Ms. Huan-Yu Shiu
Ph.D. Candidate
National Taiwan University
MS. Huan-Yu Shiu is a Ph. D. Candidate in Environmental Engineering at National Taiwan University. She is interested in environmental evaluation analysis and environmental management. Life cycle assessment (LCA) method is one of her specialty. Her research focuses on developing LCA method with time factor by using system dynamics thinking. The issue of water treatment and water recycling are focused on her research. Shiu assisted two projects from the government department. Shiu evaluated the environmental performers of capacitive deionization (CDI) in the project of water resources agency. The ultimate goal for the CDI’s advancement is high performance and low environmental impact for ensuring sustainable water supplies. The other project in the ministry of science and technology, Shiu evaluate the water quality improvement technologies by LCA and suggest the management of the urban water supply. Now her working interest is the development of dynamic LCA to make environmental assessment more detailed.

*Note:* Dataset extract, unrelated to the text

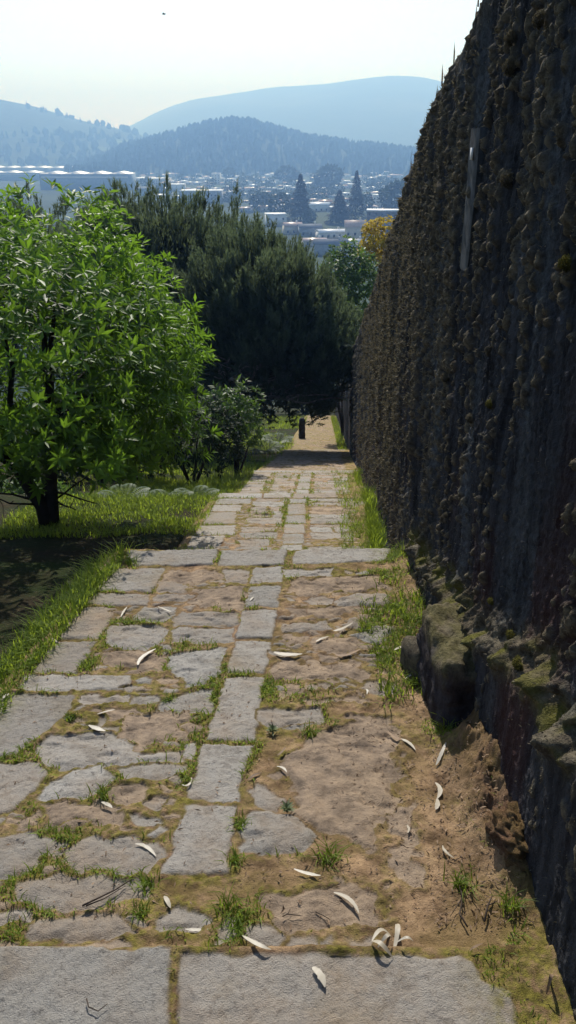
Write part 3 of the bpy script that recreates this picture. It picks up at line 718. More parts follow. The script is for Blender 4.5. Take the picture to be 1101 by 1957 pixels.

Hotspots analysis and improvement schemes for capacitive deionization (CDI) using life cycle assessment
The ultimate goal for the CDI’s advancement is high performance and low environmental impact for ensuring sustainable water supplies. The aim of this study was to have comprehensive knowledge on the improvements of CDIs from environmental aspect. Life cycle assessment (LCA) was utilized to evaluate the environmentally friendliness of the CDIs. Five lab-scale design schemes, including original and basic CDI, membrane capacitive deionization (MCDI) and scale-up MCDI stacks, were being investigated in this study. A technical performance indicator of productivity (L/h/m2) was also employed to elucidate the efficiency of water production of the CDIs. LCA results of the CDI stacks indicated that electricity consumption had a relatively lower overall impact (as low as 9.7%) compared to material or chemical usages (ranges from 52 to 89.8%), and little contribution from discharge of concentrate and wastes (<1%). This suggested that changing of key materials or chemicals in improved stacks could decrease their associated impacts. Our results further advised the importance of the management of chemical use of N-Methyl-2-pyrrolidone (NMP), the substitute for DMAC in the basic CDI stack. The scale-up MCDI stacks exhibited the highest productivity of 3.62 L/h/m2, indicating that CDI poses the potential to be an efficient water technology. LCA was demonstrated to support future improvement decisions for CDI with favorable environmental performance.